As the country slowly freezes, the mountains of the UK are floundering under a sea of unconsolidated powder snow. After a rather loose excursion up Tower Gully in Cwm Cneifion before christmas, James and I were back in the Glyderau on New Year's Day. There had been more snow over Christmas, so we (and everyone else) were staying clear of gullies. This meant ridges, and we chose to have a look at Y Gribin (II). Some bright spark decided it would be a good idea to approach from the Bochlwyd side of the ridge, on the basis that it had been wind-scoured for the past few days and caught morning sun, and therefore may have melted a little and consolidated a bit more than other places. How wrong that bright spark was.

Heading around Llyn Bochlwyd towards the False Gribin. Photo by James Devine. Copyright Haydn Williams 2010

Heading around Llyn Bochlwyd towards the False Gribin. Photo by James Devine. Copyright Haydn Williams 2010

After wading through waist-deep powder we eventually made it up past the False Gribin and onto the ridge proper. The first bit of the route was nice and easy, but as the climbing got harder so it seemed to quickly become swamped under a sea of powder too. We followed the crest for a while, until I found myself stood at the top of a big slope of powder, poised to send it down onto some innocents on the path below. Not fancying incurring much collateral damage, we finally gave up and retreated back to the path. Turns out we weren't that far from the top anyway, but the remaining few metres of the path still weren't terribly solid. Once on the top, we plodded down Devil's Kitchen and into sheer chaos in Cwm Idwal.

James approaching the ridge from the football pitch. Copyright Haydn Williams 2010

James approaching the ridge from the football pitch. Copyright Haydn Williams 2010

The snow was rubbish for climbing, but perfect for making snowballs, sledging and playing around, which is what most of the population of North Wales seemed to be having great fun doing. I even saw one child who'd managed to climb halfway up the first pitch of Ordinary Route (Diff) on the slabs and bum slide back down again, it was so blanketed with snow! There were climbers all over the ice routes, which looked a bit fatter than the previous week. Unfortunately while a lot of people are having great fun on hard mixed routes (Black Ladders) and mid-grade ice (Idwal), we're somewhat limited by our lack of experience / 'bumbly' status and are desperately hoping for some freeze-thaw cycles to bring the snowy gullies into condition!

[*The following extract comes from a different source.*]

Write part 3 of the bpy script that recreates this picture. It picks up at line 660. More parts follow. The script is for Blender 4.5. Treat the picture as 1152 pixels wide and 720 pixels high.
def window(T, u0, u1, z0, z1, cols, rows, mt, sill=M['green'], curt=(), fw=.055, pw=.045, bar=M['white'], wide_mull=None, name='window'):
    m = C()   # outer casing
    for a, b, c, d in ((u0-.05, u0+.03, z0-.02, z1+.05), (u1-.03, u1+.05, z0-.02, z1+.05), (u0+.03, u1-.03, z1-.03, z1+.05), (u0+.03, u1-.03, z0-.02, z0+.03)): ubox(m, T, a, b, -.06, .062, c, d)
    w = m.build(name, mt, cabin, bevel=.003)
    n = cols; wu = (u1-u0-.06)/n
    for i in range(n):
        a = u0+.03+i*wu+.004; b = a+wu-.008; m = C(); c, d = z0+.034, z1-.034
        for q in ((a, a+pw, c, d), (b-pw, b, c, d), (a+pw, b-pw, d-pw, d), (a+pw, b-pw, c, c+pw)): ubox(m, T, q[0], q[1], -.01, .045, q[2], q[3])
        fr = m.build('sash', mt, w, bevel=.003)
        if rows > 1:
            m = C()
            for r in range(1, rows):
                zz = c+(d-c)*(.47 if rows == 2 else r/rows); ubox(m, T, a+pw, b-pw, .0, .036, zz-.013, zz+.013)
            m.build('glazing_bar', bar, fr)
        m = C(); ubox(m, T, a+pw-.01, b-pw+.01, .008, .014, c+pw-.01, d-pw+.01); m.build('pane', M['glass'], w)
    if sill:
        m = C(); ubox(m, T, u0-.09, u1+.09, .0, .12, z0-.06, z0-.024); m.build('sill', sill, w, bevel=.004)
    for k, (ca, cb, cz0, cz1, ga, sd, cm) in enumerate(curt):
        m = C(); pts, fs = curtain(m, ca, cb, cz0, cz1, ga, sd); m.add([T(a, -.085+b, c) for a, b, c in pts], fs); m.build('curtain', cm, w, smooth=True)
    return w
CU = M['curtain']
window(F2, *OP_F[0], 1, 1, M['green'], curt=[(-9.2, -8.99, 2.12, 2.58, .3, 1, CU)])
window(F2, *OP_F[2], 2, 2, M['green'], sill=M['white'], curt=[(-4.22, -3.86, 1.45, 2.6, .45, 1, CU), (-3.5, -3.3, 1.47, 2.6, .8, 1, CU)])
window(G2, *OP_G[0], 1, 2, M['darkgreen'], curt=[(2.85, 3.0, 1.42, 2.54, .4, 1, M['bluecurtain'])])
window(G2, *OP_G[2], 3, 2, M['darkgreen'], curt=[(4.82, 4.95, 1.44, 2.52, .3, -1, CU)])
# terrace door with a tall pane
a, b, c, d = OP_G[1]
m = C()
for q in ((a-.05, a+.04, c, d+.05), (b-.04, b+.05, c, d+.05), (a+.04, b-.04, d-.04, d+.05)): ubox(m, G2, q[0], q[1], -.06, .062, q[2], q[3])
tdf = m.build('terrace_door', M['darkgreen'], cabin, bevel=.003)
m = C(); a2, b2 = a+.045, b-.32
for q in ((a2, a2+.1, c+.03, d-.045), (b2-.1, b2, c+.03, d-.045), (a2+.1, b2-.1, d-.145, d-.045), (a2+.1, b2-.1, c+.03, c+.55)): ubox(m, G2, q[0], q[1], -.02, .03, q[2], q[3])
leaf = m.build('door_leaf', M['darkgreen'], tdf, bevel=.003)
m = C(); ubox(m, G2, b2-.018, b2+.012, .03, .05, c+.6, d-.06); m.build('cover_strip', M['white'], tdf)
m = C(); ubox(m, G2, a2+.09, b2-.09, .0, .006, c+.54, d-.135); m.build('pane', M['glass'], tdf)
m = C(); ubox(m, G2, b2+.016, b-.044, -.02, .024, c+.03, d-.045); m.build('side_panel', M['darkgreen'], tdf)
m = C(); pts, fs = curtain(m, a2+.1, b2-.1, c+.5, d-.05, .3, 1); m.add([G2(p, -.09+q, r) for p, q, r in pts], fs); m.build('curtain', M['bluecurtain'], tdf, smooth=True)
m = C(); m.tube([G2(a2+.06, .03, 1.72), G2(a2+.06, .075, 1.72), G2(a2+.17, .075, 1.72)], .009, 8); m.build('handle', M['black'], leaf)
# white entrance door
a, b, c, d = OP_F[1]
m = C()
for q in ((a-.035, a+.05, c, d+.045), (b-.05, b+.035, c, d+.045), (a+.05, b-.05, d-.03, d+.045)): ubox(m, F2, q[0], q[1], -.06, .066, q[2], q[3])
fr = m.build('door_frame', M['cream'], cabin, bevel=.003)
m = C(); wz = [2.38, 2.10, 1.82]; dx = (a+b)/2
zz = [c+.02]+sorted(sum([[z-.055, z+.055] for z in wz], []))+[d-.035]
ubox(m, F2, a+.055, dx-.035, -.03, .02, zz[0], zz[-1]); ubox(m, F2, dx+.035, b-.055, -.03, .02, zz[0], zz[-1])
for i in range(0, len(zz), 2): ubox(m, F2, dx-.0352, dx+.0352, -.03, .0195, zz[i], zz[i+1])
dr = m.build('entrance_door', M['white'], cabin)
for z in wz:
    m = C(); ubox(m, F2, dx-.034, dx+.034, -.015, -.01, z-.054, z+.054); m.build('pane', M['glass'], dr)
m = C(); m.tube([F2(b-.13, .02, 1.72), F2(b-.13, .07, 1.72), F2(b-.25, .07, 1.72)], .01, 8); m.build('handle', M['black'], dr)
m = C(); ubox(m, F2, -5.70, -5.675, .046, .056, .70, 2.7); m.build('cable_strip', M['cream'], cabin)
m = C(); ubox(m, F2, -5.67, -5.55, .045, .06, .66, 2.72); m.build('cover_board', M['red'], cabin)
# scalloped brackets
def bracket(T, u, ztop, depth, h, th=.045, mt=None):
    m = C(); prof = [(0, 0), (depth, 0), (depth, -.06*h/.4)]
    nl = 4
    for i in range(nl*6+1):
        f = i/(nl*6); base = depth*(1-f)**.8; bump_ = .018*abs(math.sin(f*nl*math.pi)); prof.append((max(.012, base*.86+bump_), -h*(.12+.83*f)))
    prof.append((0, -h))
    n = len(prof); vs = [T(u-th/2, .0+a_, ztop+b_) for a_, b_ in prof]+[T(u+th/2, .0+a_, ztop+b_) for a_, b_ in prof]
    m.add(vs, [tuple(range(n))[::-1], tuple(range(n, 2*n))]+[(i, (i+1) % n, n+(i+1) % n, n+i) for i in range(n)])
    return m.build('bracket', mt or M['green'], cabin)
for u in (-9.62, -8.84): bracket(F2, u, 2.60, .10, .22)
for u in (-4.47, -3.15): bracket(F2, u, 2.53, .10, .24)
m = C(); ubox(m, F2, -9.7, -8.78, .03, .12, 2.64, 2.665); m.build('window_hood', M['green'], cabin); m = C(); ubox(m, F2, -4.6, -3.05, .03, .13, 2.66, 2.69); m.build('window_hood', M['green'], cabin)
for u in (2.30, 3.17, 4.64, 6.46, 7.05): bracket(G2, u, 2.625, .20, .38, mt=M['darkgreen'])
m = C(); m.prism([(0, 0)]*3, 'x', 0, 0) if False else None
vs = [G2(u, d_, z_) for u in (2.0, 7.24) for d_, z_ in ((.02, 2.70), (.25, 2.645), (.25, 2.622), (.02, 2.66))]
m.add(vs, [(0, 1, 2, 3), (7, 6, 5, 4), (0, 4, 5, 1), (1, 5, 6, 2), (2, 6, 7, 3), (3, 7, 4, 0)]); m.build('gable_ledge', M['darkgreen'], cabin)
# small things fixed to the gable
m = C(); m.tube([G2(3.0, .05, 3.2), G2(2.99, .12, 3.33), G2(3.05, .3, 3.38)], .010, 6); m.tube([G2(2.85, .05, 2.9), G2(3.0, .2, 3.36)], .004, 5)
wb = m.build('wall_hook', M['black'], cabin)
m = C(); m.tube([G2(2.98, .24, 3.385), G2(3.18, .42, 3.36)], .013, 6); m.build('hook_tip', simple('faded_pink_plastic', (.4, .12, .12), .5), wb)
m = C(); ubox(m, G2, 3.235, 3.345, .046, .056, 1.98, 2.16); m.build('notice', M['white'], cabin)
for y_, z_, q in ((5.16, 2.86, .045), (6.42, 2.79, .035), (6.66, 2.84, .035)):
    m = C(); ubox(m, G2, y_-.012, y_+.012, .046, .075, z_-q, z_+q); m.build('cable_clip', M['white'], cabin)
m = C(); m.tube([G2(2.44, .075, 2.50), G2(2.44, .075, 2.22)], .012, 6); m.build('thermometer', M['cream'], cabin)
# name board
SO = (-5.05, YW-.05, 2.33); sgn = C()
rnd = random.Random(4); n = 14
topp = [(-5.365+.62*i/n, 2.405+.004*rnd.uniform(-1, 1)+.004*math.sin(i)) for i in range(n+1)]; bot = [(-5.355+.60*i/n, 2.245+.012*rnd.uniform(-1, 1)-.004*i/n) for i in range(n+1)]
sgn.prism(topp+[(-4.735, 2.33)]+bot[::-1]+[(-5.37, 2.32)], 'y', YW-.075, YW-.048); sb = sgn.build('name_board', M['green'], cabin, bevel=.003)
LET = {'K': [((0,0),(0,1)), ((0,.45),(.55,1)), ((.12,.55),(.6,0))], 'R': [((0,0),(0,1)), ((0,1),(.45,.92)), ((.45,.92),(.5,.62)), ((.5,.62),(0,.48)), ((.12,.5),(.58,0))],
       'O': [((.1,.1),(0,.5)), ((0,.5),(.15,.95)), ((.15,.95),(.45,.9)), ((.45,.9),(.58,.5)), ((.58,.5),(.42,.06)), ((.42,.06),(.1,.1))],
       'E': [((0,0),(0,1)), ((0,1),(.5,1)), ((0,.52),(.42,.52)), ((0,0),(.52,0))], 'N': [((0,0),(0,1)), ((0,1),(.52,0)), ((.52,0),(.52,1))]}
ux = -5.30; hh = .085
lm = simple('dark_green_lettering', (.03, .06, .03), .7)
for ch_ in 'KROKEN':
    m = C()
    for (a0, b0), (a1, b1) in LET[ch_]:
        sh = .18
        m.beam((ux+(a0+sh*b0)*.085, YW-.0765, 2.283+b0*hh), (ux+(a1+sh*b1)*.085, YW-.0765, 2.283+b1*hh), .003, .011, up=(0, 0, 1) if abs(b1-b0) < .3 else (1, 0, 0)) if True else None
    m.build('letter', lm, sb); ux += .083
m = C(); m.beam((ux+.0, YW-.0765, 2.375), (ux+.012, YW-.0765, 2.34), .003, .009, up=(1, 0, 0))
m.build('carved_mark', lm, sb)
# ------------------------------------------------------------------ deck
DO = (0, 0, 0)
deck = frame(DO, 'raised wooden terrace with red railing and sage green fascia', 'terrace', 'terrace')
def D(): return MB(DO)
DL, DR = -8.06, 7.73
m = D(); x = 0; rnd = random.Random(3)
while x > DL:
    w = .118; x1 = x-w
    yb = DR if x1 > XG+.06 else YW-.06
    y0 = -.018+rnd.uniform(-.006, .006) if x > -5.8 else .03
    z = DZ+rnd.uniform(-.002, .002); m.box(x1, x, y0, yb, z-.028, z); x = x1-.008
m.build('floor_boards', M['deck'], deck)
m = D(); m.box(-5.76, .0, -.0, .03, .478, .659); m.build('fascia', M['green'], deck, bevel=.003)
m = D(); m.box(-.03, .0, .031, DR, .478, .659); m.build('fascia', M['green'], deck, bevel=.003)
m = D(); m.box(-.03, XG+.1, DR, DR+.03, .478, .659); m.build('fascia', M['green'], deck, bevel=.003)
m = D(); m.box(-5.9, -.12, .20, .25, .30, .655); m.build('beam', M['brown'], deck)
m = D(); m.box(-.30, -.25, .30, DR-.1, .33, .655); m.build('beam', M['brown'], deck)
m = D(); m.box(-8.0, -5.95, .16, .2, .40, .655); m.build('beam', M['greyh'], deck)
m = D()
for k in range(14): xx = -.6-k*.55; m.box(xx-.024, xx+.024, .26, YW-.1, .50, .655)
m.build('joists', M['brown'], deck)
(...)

Snowdon massif and the coast from the top of the Glyers. Copyright Haydn Williams 2010

Snowdon massif and the coast from the top of the Glyers. Copyright Haydn Williams 2010

Anyway, whilst not a total success in that we didn't stick to the desired route all the way up, and it possibly wasn't the best route choice by me, it was a good day out and keeps us busy until the things we really want to do become climbable!